To make sure we are all on the same page, I wrote last Friday that the DOL’s stance is that “large back-end revenue and asset awards which are expressly contingent on the advisor’s achievement of sales or asset targets can create acute conflicts of interest” in violation of the Rule’s intent: To create a uniform Fiduciary standard. As a result, all firms are deep in the lab trying to come up with alternative deal structures—effectively eliminating revenue and asset bonuses from their transition packages and/or significantly altering deal terms as we know them.

Based on where we are now, and what we have heard or seen, our thoughts are:

The days of high water mark transition deals have come to an end.


Even if some firms choose a less risk-averse interpretation of the DOL’s intent, and thus take a more gradual approach to terminating back-end revenue and asset bonuses, it would likely be just a temporary measure. Expect deals to look very different as of April 2017 or quite possibly even sooner.

As a result of transition packages in the wirehouse world likely coming down, the playing field has been leveled.


Advisors will be freer to choose if and where they move based less upon the short-term economics and more upon fiduciary-driven factors, not the least of which are “Where will my clients be best served?” or “How do I want to live my business life?”

In a post-DoL world, advisors will assess where they want to work using metrics beyond short-term personal financial gain.


They’ll turn their focus to platform, technology, intellectual capital, goals and ongoing economics, using a long-range lens to assess what they want to be when they grow up.

I believe that more advisors will go independent because that’s what many of them wanted to do in the first place.


I have long said that in a perfect world, where economics didn’t matter or where they were equal amongst alternatives, most advisors would choose not to move between wirehouses, but instead go some version of independent. And, as the indy landscape has evolved and expanded, there is no shortage of models that allow advisors to choose the exact modicum of independence they desire. (After consulting with many thought leaders in the independent space, it appears that investors who look to acquire RIA firms and craft deals predicated on applying multiples to EBITDA are not in violation of the DoL Rule in any way—this is great news for anyone who is thinking of going independent with an eye towards eventually maximizing enterprise value.) And, for those less entrepreneurial folks, the regional firms offer a legitimate alternative and their deal economics will likely be in parity now with the wirehouses.

Make no mistake: The easiest move to make – and the one that would feel most familiar and plug-and-play – will still be from one major firm to another.


And, for now anyway, there are still some very attractive transition packages being offered to advisors who want to work in that world and monetize for what will undoubtedly be the last of the uber-deals. I believe, too, that even after the dust settles, every firm will need to figure out a new way to creatively structure its deals to make them DoL compliant, because recruiting is still such an important piece of their growth strategy. Said another way, they will still be very much open for business.

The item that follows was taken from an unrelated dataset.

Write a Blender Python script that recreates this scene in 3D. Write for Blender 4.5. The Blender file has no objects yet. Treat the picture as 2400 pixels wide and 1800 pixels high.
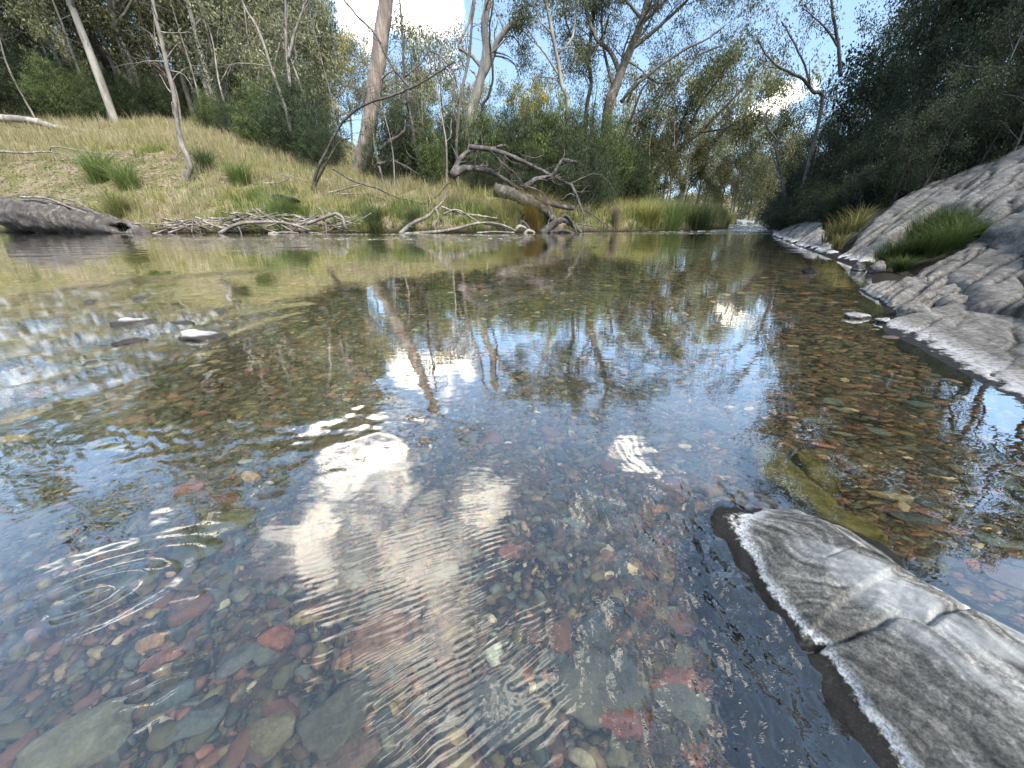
import bpy, math, random
import numpy as np
from mathutils import Vector, Matrix
R = math.radians
C = bpy.context.scene.collection

# ---------------------------------------------------------------- camera
PITCH = R(23.9); FPX = 880.0; CAMH = 0.60
cam_d = bpy.data.cameras.new("camera"); cam = bpy.data.objects.new("camera", cam_d); C.objects.link(cam)
cam.location = (0, 0, CAMH); cam.rotation_euler = (R(90) - PITCH, 0, 0)
cam_d.sensor_width = 36; cam_d.lens = FPX / 2400 * 36
cam_d.clip_start = 0.02; cam_d.clip_end = 1000
sc = bpy.context.scene; sc.camera = cam
sc.view_settings.view_transform = 'Standard'; sc.view_settings.look = 'None'
sc.view_settings.exposure = 0.8; sc.view_settings.gamma = 1
sc.cycles.max_bounces = 8; sc.cycles.diffuse_bounces = 3; sc.cycles.glossy_bounces = 3
sc.cycles.transmission_bounces = 5; sc.cycles.transparent_max_bounces = 8
sc.cycles.caustics_reflective = False; sc.cycles.caustics_refractive = True
sc.cycles.sample_clamp_indirect = 4.0
sc.cycles.use_denoising = True

# ---------------------------------------------------------------- pixel helpers (photo is 2400 x 1800)
CP, SP = math.cos(PITCH), math.sin(PITCH)
def ray(px, py):
    u = 900.0 - py
    return np.array([px - 1200.0, FPX * CP + u * SP, u * CP - FPX * SP])
def W(px, py, z=0.0):
    d = ray(px, py); t = (z - CAMH) / d[2]
    return np.array([d[0] * t, d[1] * t, z])
def AY(px, py, Y):
    d = ray(px, py); t = Y / d[1]
    return np.array([d[0] * t, Y, CAMH + d[2] * t])

# ---------------------------------------------------------------- world: clear late sky with a few clouds
SUN_EL, SUN_AZ = R(50), R(148)     # azimuth clockwise from +Y (north)
w = bpy.data.worlds.new("World"); sc.world = w; w.use_nodes = True
nt = w.node_tree; nt.nodes.clear(); N = nt.nodes.new; Lk = nt.links.new
out = N('ShaderNodeOutputWorld'); bg = N('ShaderNodeBackground')
sky = N('ShaderNodeTexSky'); sky.sky_type = 'NISHITA'; sky.sun_disc = False
sky.sun_elevation = SUN_EL; sky.sun_rotation = SUN_AZ; sky.air_density = 1.0; sky.dust_density = 0.6; sky.ozone_density = 1.2
tc = N('ShaderNodeTexCoord')
nz = N('ShaderNodeTexNoise'); nz.inputs['Scale'].default_value = 7; nz.inputs['Detail'].default_value = 7; nz.inputs['Roughness'].default_value = 0.6
Lk(tc.outputs['Generated'], nz.inputs['Vector'])
sub = N('ShaderNodeVectorMath'); sub.operation = 'SUBTRACT'; sub.inputs[1].default_value = (.5, .5, .5); Lk(nz.outputs['Color'], sub.inputs[0])
scl = N('ShaderNodeVectorMath'); scl.operation = 'SCALE'; scl.inputs['Scale'].default_value = 0.34; Lk(sub.outputs[0], scl.inputs[0])
add = N('ShaderNodeVectorMath'); add.operation = 'ADD'; Lk(tc.outputs['Generated'], add.inputs[0]); Lk(scl.outputs[0], add.inputs[1])
# cloud centres: (pixel where it shows or is mirrored in the pool, mirrored?, angular radius)
clouds = [(1010, 862, 1, .095), (820, 925, 1, .06), (860, 1075, 1, .12), (740, 1285, 1, .10), (960, 1330, 1, .15), (1130, 1170, 1, .085), (1470, 1080, 1, .05),
          (560, 960, 1, .06), (1020, 1600, 1, .12), (1230, 1640, 1, .06), (1830, 262, 0, .045), (450, 1250, 1, .05), (230, 1330, 1, .04)]
prev = None
for (px, py, mir, rad) in clouds:
    d = ray(px, py); d = d / np.linalg.norm(d)
    if mir: d[2] = -d[2]
    ds = N('ShaderNodeVectorMath'); ds.operation = 'DISTANCE'; ds.inputs[1].default_value = tuple(d); Lk(add.outputs[0], ds.inputs[0])
    mr = N('ShaderNodeMapRange'); mr.interpolation_type = 'SMOOTHSTEP'
    mr.inputs['From Min'].default_value = rad * 1.25; mr.inputs['From Max'].default_value = rad * 0.35
    Lk(ds.outputs['Value'], mr.inputs['Value'])
    if prev is None: prev = mr.outputs[0]
    else:
        mx = N('ShaderNodeMath'); mx.operation = 'MAXIMUM'; Lk(prev, mx.inputs[0]); Lk(mr.outputs[0], mx.inputs[1]); prev = mx.outputs[0]
mixc = N('ShaderNodeMix'); mixc.data_type = 'RGBA'; nz2 = N('ShaderNodeTexNoise'); nz2.inputs['Scale'].default_value = 11; nz2.inputs['Detail'].default_value = 8; nz2.inputs['Roughness'].default_value = .65; Lk(add.outputs[0], nz2.inputs['Vector'])
mr2 = N('ShaderNodeMapRange'); mr2.inputs['From Min'].default_value = .34; mr2.inputs['From Max'].default_value = .50; mr2.inputs['To Min'].default_value = .12; Lk(nz2.outputs[0], mr2.inputs['Value'])
mm = N('ShaderNodeMath'); mm.operation = 'MULTIPLY'; Lk(prev, mm.inputs[0]); Lk(mr2.outputs[0], mm.inputs[1]); Lk(mm.outputs[0], mixc.inputs[0])
SKYMUL = N('ShaderNodeMix'); SKYMUL.data_type = 'RGBA'; SKYMUL.blend_type = 'MULTIPLY'; SKYMUL.inputs[0].default_value = 1; SKYMUL.inputs[7].default_value = (.88, 1.06, 1.08, 1)
Lk(sky.outputs[0], SKYMUL.inputs[6]); HZ = N('ShaderNodeMix'); HZ.data_type = 'RGBA'; HZ.inputs[0].default_value = .6; HZ.inputs[7].default_value = (2.7, 3.9, 5.7, 1)
Lk(SKYMUL.outputs[2], HZ.inputs[6]); Lk(HZ.outputs[2], mixc.inputs[6]); mixc.inputs[7].default_value = (21, 19.6, 17.6, 1)
Lk(mixc.outputs[2], bg.inputs[0]); bg.inputs[1].default_value = 0.14; Lk(bg.outputs[0], out.inputs[0])

sd = bpy.data.lights.new("sun", 'SUN'); sd.energy = 4.2; sd.angle = R(18); sd.color = (1, .93, .82)
so = bpy.data.objects.new("sun", sd); C.objects.link(so)
sv = Vector((math.sin(SUN_AZ) * math.cos(SUN_EL), math.cos(SUN_AZ) * math.cos(SUN_EL), math.sin(SUN_EL)))
so.rotation_euler = (-sv).to_track_quat('-Z', 'Y').to_euler(); so.location = sv * 50

# ---------------------------------------------------------------- numeric helpers
def hash2(ix, iy, s):
    h = (ix.astype(np.int64) * 374761393 + iy.astype(np.int64) * 668265263 + s * 1442695040) & 0xffffffff
    h = ((h ^ (h >> 13)) * 1274126177) & 0xffffffff
    h = h ^ (h >> 16)
    return (h & 0xffff) / 65535.0
def perlin(x, y, s=0):
    x = np.asarray(x, float); y = np.asarray(y, float)
    x0 = np.floor(x); y0 = np.floor(y); fx = x - x0; fy = y - y0
    u = fx * fx * fx * (fx * (fx * 6 - 15) + 10); v = fy * fy * fy * (fy * (fy * 6 - 15) + 10)
    def g(dx, dy):
        a = hash2(x0 + dx, y0 + dy, s) * 6.2831853
        return np.cos(a) * (fx - dx) + np.sin(a) * (fy - dy)
    n0 = g(0, 0) * (1 - u) + g(1, 0) * u; n1 = g(0, 1) * (1 - u) + g(1, 1) * u
    return (n0 * (1 - v) + n1 * v) * 1.5
def fbm(x, y, o=4, s=0, gain=.5):
    r = 0; a = 1; f = 1
    for i in range(o):
        r = r + a * perlin(x * f, y * f, s + i * 17); a *= gain; f *= 2.03
    return r
def sst(a, b, x):
    t = np.clip((x - a) / (b - a), 0, 1); return t * t * (3 - 2 * t)
def segdist(x, y, P):
    best = np.full(np.shape(x), 1e9)
    for (ax, ay), (bx, by) in zip(P[:-1], P[1:]):
        dx, dy = bx - ax, by - ay; L2 = dx * dx + dy * dy + 1e-12
        t = np.clip(((x - ax) * dx + (y - ay) * dy) / L2, 0, 1)
        best = np.minimum(best, np.hypot(x - ax - t * dx, y - ay - t * dy))
    return best
def inpoly(x, y, P):
    ins = np.zeros(np.shape(x), bool)
    n = len(P)
    for i in range(n):
        ax, ay = P[i]; bx, by = P[(i + 1) % n]
        c = (ay > y) != (by > y)
        with np.errstate(divide='ignore', invalid='ignore'):
            xx = (bx - ax) * (y - ay) / ((by - ay) if by != ay else 1e-9) + ax
        ins ^= c & (x < xx)
    return ins

# ---------------------------------------------------------------- terrain
LB = [(-200, 40), (-80, 24), (-40, 19.5), (-22.5, 17.6), (-17, 16.8), (-13, 17.4), (-8, 17.5), (-4, 17.4), (1.9, 17.8), (4.4, 18.2), (6.2, 18.9), (8.7, 20.2), (12, 23), (14.6, 27.5), (15.6, 30.5), (21, 39), (30, 53), (48, 78), (90, 130)]
RB = [(8, -60), (4.2, -14), (2.4, -2), (1.95, 1.27), (2.35, 2.3), (3.4, 3.6), (4.5, 4.9), (4.9, 5.9), (9.3, 14.4), (18.8, 29), (26, 40), (35, 53), (53, 78), (95, 130)]
LPOLY = LB + [(90, 400), (-400, 400), (-400, 40)]
RPOLY = RB + [(400, 130), (400, -60)]
def sL(x, y):
    d = segdist(x, y, LB); return np.where(inpoly(x, y, LPOLY), d, -d)
def sR(x, y):
    d = segdist(x, y, RB); return np.where(inpoly(x, y, RPOLY), d, -d)
def T(x, y):
    x = np.asarray(x, float); y = np.asarray(y, float)
    l = sL(x, y); r = sR(x, y)
    az = x / np.maximum(y, 4.0)
    ca = [-1.6, -1.15, -.68, -.5, -.35, -.1, .1, .3, .5, .8]
    cap = np.interp(az, ca, [26, 24, 12.0, 7, 3.8, 3.0, 2.5, 1.5, 1.1, 1.1])
    m = np.interp(az, ca, [.64, .64, .56, .52, .52, .45, .36, .26, .22, .22])
    hl = np.interp(az, ca, [.5, .5, .42, .36, .24, .10, .08, .10, .3, .6])
    lp = np.maximum(l, 0)
    zl = .32 * sst(0, .45, l) + cap * (1 - np.exp(-lp * m / cap)) + hl * 60 * (1 - np.exp(-np.maximum(l - np.interp(az, ca, [16, 16, 27, 26, 18, 16, 16, 16, 16, 16]), 0) / 60))
    zl = zl + .10 * fbm(x * .5, y * .5, 4, 3) * sst(.2, 2, l) + .9 * fbm(x * .06, y * .06, 3, 9) * sst(6, 20, l)
    rp = np.maximum(r, 0)
    steep = np.interp(y, [-20, 2, 5, 9], [.5, .22, .50, .55])
    zr = steep * np.minimum(rp, 5) + .8 * 45 * (1 - np.exp(-np.maximum(rp - 5, 0) / 45)) * np.interp(y, [3, 10, 45, 90], [.7, 1.0, .9, .6])
    zr = zr - .22 * sst(.05, .5, r) + .25 * fbm(x * .3, y * .3, 4, 23) * sst(1.5, 5, r)
    bank = np.minimum(-l, -r)
    bed = -(.13 + .22 * sst(3.5, 10, y) + .02 * fbm(x * 1.3, y * 1.3, 3, 5)) * sst(-.05, .6, bank)
    z = np.where(l > 0, zl, np.where(r > 0, zr, bed))
    # the channel climbs beyond the rapid
    z = z + .5 * sst(44, 56, y) * sst(15, 25, x)
    return z
def Tf(x, y): return float(T(np.array([x]), np.array([y]))[0])
def hit(px, py, f=None, tmax=150.0):
    f = f or T
    d = ray(px, py); d = d / np.linalg.norm(d)
    t = np.concatenate([np.linspace(.2, 10, 1500), np.linspace(10, tmax, 4000)])
    p = np.array([0, 0, CAMH])[:, None] + d[:, None] * t
    below = p[2] < f(p[0], p[1])
    i = np.argmax(below)
    if not below.any(): i = len(t) - 1
    return p[:, i]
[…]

In reality, the 330%+ deals that the wirehouses had been offering were, in many cases, illusory.


A very small percentage of advisors hit the entire back-end portions of them, making the transaction worth 200-250%. So if firms raise their upfront deals, and reimburse more deferred compensation, the delta between the old deals and the new reality is much smaller than it appears.

As of this moment, the industry has been rocked and it feels like mayhem as everyone digests and comes to grip with what will be a “new normal”. But, I know this for sure: Advisors who run compliant, mostly fee-based businesses with a fiduciary mindset will continue to thrive. There will always be opportunity and optionality for them as they think through their next moves—even though the solution set may look different than it would have just a short week ago.